Beth Gibbons has always sung the blues. This remains evident on the Portishead vocalist’s tellingly titled new solo album, Lives Outgrown, recorded over the last decade with former Talk Talk drummer Lee Harris and Arctic Monkeys producer James Ford. Thirty years after Gibbons’ emotive voice was first laid bare on Portishead’s era-defining Dummy album, Lives Outgrown has her taking stock of motherhood, menopause and mortality.

‘People started dying,’ Gibbons is quoted as saying in the album’s press release. ‘When you’re young, you never know the endings, you don’t know how it’s going to pan out. You think: we’re going to get beyond this. It’s going to get better. Some endings are hard to digest.’ Since Gibbons and Portishead co-conspirator Geoff Barrow took the leap from dole-queue Enterprise Allowance scheme to winning the Mercury Music Prize, two other Portishead studio albums saw the light of day. The most recent, Third, appeared in 2008.

Gibbons collaborated with Rustin Man in 2002 on Out Of Season, while her 2014 performance with the Polish National Radio Symphony Orchestra on an interpretation of Henryk Górecki’s ‘Symphony Number 3’ became a best-seller.
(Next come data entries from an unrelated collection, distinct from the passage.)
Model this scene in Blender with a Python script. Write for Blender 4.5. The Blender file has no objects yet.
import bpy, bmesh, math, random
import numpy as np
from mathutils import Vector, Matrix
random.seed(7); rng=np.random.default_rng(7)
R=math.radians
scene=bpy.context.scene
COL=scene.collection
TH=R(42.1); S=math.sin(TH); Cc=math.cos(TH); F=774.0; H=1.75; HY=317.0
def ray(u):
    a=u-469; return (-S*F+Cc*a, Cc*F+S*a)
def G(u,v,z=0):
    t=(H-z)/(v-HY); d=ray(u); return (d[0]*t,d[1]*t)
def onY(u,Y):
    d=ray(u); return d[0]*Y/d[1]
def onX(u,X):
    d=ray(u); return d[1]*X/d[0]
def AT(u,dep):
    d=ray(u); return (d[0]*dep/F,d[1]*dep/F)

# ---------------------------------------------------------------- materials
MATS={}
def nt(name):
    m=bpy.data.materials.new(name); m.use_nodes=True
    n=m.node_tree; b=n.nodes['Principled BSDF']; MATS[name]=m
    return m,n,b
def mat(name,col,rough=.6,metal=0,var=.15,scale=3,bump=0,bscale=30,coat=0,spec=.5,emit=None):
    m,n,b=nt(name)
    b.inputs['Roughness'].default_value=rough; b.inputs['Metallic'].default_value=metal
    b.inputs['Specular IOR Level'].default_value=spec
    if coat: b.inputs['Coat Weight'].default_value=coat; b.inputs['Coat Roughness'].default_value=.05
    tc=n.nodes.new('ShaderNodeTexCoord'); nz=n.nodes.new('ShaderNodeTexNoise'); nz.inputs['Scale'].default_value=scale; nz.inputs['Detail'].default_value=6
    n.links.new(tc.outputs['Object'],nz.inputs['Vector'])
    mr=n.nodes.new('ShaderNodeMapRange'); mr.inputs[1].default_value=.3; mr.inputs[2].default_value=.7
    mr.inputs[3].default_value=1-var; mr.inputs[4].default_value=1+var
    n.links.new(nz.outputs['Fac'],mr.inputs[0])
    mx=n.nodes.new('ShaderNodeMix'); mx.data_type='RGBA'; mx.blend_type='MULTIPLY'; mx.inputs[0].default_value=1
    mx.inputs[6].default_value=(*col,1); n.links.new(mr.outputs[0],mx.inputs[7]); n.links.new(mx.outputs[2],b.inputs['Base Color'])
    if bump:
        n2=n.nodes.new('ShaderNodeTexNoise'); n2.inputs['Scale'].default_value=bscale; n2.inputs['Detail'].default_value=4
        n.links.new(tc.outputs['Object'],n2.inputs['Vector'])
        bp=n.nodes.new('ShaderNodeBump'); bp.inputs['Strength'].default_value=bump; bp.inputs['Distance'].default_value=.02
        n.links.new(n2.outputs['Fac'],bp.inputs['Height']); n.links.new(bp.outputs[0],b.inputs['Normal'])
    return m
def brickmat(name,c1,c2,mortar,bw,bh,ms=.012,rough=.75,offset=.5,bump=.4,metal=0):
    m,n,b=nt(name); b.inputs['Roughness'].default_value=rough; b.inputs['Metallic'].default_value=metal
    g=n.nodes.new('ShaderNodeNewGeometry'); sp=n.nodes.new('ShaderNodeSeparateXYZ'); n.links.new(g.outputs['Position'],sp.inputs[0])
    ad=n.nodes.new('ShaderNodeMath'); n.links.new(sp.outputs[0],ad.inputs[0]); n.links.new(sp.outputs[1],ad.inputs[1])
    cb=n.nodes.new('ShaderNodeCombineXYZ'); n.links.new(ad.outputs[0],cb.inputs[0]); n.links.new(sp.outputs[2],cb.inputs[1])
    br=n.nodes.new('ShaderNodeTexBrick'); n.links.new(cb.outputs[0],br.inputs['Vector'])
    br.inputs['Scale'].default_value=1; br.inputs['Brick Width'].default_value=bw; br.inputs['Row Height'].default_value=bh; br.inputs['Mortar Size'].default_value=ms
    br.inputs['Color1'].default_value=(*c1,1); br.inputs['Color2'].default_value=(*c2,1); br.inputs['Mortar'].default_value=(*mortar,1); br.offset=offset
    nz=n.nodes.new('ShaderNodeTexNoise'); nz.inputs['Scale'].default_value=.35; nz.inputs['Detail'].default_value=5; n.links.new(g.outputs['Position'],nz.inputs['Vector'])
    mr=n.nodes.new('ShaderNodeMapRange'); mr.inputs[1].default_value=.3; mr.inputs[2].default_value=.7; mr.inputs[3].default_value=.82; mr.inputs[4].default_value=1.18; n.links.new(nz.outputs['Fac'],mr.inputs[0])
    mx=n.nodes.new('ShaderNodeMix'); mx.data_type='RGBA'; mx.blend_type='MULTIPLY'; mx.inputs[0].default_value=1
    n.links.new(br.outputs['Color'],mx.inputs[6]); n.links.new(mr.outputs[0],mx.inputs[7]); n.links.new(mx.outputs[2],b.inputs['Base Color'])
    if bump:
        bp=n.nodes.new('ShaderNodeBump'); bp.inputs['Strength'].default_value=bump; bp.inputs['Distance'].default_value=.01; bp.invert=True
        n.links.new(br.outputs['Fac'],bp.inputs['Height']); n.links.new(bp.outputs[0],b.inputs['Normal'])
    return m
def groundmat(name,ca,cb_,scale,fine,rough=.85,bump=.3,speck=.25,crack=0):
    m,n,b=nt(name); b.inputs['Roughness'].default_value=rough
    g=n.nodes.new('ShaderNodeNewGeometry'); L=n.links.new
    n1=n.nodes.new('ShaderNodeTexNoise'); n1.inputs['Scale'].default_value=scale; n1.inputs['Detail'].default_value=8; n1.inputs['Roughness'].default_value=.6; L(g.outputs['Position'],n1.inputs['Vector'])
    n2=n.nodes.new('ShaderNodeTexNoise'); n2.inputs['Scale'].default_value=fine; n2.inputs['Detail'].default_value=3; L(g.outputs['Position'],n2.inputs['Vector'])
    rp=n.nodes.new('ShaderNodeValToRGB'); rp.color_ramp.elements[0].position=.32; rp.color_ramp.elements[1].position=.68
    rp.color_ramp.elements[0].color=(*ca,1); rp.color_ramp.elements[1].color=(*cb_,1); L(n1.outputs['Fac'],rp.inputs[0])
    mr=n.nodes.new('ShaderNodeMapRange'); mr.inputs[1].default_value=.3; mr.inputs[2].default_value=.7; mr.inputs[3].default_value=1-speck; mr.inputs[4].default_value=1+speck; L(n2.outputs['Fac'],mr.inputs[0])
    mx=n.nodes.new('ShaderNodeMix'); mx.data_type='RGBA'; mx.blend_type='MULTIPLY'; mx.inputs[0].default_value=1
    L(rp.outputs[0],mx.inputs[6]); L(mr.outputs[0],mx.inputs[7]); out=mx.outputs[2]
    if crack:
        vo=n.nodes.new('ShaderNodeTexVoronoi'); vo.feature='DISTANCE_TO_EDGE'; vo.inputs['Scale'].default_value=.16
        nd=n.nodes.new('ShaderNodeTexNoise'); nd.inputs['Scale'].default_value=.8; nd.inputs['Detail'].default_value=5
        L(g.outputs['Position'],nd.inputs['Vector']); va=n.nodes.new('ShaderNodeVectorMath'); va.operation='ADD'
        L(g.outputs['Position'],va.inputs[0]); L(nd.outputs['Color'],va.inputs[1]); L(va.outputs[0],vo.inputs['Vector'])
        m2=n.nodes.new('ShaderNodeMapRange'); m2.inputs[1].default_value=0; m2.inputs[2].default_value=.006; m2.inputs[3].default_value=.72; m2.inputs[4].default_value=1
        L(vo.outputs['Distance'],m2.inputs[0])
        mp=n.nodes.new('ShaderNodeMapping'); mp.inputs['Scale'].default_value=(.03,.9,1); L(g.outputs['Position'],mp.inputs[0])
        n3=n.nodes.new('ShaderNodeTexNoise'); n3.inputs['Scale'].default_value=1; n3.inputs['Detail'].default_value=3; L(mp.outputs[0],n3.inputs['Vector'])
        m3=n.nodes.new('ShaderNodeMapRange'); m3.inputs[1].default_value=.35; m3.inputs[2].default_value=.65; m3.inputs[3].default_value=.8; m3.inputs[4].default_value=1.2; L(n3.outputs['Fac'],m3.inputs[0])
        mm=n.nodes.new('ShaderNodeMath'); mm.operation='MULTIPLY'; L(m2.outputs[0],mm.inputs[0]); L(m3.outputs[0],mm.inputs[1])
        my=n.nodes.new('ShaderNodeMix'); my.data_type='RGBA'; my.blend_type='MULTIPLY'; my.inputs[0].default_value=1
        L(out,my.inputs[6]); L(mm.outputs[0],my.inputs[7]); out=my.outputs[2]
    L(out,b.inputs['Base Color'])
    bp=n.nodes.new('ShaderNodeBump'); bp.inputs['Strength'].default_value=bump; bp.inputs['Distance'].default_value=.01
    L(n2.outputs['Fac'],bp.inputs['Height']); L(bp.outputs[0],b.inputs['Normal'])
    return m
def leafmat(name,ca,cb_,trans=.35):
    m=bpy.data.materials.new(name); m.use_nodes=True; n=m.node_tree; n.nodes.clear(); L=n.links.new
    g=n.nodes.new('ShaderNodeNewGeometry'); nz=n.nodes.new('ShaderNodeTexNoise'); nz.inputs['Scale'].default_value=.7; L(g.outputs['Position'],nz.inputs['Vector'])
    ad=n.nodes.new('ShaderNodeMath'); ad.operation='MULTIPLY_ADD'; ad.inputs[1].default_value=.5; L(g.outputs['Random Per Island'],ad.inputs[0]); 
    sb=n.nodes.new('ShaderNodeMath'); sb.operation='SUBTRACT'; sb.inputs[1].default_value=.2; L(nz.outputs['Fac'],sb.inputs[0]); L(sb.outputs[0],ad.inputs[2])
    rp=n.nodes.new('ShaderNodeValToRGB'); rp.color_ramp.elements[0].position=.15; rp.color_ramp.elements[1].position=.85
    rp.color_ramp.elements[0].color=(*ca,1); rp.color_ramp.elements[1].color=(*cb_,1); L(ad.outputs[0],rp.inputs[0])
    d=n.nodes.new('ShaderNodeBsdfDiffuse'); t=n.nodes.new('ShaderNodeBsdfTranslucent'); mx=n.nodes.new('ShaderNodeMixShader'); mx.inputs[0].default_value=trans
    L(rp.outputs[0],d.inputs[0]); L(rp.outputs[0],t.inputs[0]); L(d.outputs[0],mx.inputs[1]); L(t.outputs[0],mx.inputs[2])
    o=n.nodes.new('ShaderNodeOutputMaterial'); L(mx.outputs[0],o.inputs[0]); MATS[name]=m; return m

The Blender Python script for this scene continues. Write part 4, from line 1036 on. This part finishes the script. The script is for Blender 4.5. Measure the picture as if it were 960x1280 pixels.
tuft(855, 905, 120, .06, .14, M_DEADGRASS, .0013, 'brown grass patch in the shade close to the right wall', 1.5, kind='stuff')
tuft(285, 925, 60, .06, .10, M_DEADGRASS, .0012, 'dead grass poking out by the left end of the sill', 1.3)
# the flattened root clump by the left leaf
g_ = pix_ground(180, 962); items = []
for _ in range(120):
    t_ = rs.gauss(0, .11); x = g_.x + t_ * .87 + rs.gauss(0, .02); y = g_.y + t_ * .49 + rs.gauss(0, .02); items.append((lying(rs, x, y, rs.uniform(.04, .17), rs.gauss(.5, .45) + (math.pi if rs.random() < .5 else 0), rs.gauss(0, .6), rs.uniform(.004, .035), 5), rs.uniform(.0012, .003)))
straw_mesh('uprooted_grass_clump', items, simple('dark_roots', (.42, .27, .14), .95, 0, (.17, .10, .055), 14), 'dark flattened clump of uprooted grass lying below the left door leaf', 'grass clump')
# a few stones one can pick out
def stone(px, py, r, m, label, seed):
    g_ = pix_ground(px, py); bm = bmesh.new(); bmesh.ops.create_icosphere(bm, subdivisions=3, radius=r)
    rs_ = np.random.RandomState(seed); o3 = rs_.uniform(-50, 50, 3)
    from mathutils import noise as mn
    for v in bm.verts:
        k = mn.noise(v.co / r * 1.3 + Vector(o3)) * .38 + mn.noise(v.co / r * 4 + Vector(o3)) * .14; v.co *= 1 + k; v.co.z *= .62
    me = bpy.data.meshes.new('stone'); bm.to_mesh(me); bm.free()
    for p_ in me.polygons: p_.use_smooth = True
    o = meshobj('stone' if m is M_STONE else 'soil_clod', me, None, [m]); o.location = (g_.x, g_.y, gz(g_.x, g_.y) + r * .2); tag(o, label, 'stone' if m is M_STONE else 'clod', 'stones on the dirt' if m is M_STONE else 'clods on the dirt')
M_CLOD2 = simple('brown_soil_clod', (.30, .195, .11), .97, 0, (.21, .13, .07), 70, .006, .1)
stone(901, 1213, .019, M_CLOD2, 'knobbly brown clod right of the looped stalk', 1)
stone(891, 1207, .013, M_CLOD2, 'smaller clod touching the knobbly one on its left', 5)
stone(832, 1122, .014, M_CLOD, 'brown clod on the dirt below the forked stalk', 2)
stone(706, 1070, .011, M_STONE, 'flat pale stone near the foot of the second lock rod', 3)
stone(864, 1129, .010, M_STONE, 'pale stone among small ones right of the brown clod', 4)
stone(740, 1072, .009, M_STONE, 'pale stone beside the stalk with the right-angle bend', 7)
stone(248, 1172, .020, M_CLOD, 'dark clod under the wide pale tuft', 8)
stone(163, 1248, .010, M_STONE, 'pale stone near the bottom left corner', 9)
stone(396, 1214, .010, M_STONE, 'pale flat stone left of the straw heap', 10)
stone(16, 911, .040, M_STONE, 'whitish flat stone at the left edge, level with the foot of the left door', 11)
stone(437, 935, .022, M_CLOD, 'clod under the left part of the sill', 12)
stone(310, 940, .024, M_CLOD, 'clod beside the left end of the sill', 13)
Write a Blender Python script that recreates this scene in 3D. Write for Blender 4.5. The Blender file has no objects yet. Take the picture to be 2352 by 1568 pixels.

In 2021, Portishead’s mournful take on Abba’s ‘SOS’ for Ben Wheatley’s big-screen adaptation of JG Ballard’s novel, High-Rise, was released online in support of mental-health charity, MIND. Lives Outgrown is a deeply personal record that suggests it is a release in more ways than one. ‘Now I’ve come out of the end,’ Gibbons says, ‘I just think you’ve got to be brave.’

Lives Outgrown is released by Domino on Friday 17 May; Beth Gibbons is on tour Sunday 9–Tuesday 11 June.